▶ **Task to carry out**
Wherever a line below holds the word "empty", copy that line.

====== Data rows

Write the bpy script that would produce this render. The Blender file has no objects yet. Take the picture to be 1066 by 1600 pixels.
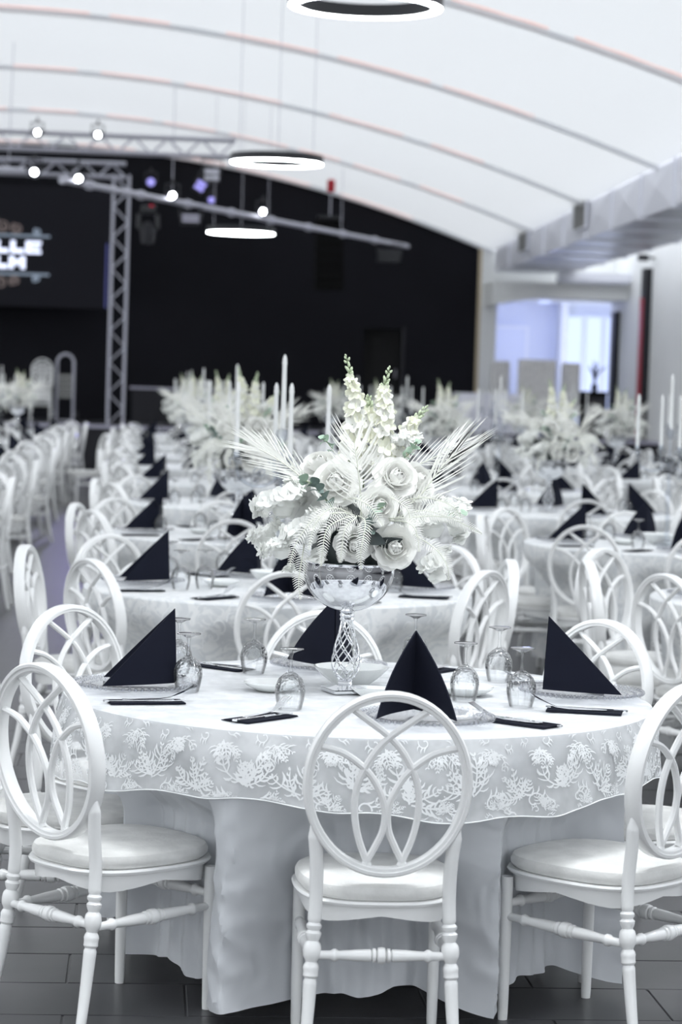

============
====== Data rows

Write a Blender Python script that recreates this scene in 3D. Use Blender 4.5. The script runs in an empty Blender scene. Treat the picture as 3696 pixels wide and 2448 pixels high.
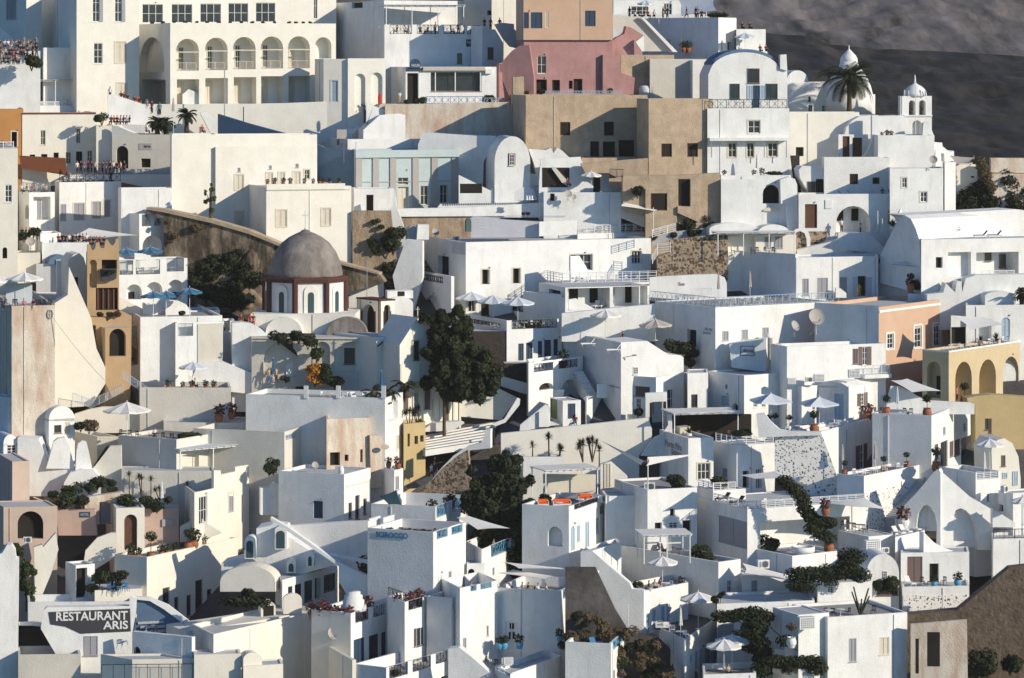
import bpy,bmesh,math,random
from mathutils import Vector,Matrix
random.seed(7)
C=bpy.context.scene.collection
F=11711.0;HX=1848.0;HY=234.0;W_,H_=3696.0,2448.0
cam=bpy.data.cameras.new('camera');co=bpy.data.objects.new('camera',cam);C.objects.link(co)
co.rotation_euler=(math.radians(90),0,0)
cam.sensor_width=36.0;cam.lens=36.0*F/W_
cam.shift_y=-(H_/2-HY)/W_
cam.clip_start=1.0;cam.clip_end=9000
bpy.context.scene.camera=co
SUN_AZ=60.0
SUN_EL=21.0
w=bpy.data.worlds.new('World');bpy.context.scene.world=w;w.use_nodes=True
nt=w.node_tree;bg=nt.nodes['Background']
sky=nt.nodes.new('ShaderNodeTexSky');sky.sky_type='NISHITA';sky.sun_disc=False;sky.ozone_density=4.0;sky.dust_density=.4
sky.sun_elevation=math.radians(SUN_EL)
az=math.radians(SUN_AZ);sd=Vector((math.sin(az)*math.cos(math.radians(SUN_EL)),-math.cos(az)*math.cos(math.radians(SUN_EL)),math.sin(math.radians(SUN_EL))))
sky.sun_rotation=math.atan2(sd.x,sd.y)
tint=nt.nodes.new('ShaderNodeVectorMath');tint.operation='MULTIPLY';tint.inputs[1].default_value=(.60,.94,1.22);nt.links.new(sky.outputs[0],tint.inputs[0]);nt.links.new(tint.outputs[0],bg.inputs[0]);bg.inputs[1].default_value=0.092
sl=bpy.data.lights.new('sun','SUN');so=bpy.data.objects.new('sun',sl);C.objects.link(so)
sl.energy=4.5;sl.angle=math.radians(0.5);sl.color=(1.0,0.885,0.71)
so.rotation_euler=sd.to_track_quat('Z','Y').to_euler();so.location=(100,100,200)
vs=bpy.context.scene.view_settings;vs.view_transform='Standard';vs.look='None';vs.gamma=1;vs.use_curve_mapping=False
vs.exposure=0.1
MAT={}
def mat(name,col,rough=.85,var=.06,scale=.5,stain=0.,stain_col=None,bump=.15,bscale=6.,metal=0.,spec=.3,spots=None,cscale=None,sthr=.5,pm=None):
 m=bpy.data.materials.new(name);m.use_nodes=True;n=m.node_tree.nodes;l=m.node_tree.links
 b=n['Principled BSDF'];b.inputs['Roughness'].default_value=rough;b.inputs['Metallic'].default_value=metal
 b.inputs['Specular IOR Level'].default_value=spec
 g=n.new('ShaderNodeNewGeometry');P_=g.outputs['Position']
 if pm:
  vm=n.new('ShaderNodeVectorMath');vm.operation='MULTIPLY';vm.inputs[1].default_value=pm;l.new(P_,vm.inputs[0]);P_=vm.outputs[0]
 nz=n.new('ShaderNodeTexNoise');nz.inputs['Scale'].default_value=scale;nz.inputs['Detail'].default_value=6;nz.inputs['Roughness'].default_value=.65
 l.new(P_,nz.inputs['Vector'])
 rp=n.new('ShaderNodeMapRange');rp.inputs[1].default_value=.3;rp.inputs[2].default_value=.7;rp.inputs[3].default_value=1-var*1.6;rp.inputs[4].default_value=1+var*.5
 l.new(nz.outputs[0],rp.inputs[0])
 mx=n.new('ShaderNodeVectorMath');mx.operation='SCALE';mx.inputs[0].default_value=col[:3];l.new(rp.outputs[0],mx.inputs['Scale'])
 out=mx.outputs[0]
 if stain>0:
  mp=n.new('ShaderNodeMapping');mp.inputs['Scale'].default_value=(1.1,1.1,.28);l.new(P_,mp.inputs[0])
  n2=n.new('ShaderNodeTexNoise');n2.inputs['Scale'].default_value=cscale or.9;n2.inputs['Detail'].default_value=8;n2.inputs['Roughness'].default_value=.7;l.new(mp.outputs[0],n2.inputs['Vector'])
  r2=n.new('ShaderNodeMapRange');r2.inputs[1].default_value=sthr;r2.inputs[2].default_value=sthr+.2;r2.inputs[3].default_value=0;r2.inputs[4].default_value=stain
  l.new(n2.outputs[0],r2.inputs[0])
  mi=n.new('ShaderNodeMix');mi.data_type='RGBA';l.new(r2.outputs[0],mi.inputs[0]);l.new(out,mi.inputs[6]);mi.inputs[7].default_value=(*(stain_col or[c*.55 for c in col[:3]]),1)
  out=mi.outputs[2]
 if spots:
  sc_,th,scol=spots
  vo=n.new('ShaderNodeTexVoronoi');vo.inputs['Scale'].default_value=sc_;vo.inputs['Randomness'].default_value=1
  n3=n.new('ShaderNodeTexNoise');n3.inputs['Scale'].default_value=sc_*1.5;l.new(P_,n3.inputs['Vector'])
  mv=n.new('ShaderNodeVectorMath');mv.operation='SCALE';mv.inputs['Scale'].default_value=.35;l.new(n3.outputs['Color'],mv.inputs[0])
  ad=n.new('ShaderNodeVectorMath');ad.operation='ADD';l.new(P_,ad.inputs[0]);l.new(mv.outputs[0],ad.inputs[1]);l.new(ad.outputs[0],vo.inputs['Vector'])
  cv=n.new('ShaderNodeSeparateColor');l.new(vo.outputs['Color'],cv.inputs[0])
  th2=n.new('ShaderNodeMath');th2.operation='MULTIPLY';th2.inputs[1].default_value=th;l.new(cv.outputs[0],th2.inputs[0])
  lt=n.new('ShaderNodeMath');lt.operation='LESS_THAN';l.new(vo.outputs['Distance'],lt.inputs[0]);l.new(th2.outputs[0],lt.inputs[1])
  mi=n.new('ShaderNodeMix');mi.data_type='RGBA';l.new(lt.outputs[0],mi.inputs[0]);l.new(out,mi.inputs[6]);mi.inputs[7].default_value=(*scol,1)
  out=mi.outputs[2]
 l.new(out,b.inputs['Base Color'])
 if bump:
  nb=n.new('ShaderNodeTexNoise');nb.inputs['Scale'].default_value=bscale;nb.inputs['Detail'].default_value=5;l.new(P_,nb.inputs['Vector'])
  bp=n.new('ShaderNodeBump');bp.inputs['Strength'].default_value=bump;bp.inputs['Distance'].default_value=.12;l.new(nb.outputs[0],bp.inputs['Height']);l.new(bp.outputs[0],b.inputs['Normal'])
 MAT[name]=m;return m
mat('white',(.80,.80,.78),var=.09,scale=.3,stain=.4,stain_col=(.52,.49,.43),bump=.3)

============
====== Data rows

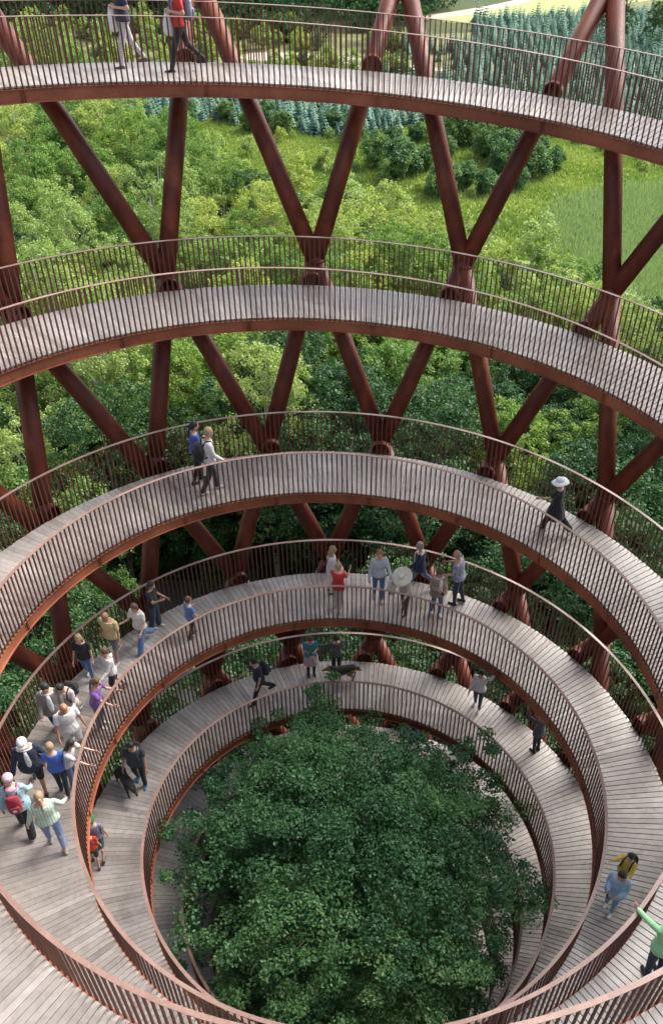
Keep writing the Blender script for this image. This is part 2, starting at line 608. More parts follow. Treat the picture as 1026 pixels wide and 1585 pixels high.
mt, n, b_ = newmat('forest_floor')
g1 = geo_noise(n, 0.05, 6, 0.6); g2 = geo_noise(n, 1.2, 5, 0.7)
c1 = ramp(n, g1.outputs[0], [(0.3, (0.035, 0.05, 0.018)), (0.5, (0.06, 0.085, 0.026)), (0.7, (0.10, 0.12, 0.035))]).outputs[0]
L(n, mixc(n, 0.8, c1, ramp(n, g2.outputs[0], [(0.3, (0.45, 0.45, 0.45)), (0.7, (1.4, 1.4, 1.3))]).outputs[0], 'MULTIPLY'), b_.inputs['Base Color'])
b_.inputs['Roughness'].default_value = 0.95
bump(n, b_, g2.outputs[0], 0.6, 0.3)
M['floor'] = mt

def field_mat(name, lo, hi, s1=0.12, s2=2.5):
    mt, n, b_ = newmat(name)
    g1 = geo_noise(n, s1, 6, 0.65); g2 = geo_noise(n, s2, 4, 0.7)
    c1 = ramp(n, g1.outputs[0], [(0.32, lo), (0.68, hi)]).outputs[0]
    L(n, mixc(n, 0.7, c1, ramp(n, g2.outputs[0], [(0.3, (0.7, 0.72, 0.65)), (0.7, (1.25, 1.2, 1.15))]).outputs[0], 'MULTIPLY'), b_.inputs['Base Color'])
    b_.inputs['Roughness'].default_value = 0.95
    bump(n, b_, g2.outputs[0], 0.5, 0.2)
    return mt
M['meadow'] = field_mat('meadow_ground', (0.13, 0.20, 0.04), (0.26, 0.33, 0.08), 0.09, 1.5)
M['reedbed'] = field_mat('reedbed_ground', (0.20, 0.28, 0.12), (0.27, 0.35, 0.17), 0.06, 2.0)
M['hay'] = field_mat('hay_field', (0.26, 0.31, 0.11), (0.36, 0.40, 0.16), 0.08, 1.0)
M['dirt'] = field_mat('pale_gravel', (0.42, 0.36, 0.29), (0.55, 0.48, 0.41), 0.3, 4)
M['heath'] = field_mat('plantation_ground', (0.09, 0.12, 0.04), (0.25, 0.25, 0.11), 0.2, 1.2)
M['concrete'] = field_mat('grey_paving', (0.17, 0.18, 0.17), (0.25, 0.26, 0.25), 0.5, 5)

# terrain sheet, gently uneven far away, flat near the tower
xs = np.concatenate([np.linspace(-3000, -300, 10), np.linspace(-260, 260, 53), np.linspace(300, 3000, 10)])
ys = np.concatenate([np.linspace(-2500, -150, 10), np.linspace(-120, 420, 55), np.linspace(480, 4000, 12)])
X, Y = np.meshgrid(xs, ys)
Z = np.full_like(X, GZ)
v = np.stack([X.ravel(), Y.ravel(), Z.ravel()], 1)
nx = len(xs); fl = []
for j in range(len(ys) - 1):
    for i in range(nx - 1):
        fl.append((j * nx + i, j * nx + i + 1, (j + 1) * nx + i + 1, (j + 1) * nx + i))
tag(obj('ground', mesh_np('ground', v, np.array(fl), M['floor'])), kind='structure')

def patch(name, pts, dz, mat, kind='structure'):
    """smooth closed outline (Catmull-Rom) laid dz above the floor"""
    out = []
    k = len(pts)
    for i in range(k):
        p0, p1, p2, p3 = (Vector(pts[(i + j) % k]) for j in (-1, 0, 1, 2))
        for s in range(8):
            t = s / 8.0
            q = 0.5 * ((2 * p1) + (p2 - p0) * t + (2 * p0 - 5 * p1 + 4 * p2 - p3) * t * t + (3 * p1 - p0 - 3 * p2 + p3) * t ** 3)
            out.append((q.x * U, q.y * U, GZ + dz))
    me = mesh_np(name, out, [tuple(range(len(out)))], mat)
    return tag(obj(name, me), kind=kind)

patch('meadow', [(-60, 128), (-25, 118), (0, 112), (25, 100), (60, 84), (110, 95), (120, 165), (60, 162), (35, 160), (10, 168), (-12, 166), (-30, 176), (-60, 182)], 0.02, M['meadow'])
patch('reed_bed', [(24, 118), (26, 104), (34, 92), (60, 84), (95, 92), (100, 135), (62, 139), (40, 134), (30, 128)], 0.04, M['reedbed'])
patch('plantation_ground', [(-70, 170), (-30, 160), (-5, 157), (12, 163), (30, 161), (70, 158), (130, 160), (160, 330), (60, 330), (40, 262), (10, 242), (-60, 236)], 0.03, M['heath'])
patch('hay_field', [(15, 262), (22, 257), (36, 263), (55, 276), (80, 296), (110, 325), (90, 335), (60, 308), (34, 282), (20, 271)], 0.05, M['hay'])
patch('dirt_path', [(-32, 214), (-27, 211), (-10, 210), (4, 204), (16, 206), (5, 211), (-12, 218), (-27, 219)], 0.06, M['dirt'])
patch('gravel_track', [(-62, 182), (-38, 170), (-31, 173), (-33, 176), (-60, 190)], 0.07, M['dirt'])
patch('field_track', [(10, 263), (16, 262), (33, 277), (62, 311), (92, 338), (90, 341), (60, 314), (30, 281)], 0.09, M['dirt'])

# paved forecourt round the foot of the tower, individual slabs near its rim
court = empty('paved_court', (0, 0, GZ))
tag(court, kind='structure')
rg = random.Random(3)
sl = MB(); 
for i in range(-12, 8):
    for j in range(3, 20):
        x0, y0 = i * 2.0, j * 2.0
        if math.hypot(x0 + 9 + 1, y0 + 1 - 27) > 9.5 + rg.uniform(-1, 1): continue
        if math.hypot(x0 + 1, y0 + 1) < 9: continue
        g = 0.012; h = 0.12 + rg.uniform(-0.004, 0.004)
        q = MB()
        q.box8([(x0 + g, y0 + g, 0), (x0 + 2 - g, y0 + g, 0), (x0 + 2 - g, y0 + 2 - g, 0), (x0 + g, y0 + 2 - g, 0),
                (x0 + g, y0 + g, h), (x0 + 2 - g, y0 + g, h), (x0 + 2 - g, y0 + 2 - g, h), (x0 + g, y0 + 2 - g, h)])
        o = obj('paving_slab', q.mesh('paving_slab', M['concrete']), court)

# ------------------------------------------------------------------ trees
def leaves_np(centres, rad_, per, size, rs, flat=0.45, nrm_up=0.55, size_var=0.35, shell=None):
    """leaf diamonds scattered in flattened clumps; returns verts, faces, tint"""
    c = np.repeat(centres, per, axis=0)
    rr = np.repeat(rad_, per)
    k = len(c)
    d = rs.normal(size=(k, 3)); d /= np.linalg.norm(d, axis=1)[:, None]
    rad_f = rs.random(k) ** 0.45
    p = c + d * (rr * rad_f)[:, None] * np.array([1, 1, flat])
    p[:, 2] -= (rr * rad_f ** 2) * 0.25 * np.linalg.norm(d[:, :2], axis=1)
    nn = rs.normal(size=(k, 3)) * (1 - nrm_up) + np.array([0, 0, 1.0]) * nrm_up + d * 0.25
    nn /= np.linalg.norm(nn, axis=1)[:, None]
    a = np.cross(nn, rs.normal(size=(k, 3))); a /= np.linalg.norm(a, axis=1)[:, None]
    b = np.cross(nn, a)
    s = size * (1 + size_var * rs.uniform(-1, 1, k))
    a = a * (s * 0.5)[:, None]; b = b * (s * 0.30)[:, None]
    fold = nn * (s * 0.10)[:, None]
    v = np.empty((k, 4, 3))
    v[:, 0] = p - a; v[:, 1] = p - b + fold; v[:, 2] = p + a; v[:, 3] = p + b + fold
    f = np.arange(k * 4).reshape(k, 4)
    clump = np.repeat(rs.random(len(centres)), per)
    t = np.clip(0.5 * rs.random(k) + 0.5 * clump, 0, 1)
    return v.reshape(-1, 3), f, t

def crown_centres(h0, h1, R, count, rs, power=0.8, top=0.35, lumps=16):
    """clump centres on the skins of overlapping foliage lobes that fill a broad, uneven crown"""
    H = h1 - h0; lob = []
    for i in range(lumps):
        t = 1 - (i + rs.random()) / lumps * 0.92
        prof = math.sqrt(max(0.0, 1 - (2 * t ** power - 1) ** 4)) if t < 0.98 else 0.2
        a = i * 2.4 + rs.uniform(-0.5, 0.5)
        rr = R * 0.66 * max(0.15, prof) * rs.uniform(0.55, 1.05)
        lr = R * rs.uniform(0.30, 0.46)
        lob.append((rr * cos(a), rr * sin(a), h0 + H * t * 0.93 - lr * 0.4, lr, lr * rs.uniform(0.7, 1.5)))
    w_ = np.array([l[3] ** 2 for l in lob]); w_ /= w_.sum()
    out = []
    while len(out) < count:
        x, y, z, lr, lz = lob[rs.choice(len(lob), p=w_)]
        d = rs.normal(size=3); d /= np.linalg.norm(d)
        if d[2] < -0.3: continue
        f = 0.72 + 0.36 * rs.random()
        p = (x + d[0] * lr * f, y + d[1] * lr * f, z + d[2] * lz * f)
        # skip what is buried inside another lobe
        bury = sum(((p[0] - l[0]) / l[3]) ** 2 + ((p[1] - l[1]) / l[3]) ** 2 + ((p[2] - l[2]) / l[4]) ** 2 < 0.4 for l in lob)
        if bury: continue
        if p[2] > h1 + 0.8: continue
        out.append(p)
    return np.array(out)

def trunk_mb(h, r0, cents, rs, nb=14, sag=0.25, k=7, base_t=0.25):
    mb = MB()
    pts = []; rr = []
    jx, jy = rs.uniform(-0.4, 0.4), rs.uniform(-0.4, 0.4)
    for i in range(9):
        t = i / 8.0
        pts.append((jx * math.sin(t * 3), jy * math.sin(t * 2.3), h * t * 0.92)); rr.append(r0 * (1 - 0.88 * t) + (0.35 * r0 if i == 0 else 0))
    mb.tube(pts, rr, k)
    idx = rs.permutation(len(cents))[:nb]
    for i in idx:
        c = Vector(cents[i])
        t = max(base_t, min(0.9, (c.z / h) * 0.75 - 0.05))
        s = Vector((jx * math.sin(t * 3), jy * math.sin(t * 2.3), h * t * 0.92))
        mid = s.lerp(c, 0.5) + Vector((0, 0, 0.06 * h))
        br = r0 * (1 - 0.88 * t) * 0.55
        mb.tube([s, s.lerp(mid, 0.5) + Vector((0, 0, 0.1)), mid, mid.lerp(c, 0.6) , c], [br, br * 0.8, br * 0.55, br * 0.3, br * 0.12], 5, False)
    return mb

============

▶ **Response to the task**
Write a Blender Python script that recreates this scene in 3D. Use Blender 4.5. The script runs in an empty Blender scene. Treat the picture as 3696 pixels wide and 2448 pixels high.
court = empty('paved_court', (0, 0, GZ))
    v = np.empty((k, 4, 3))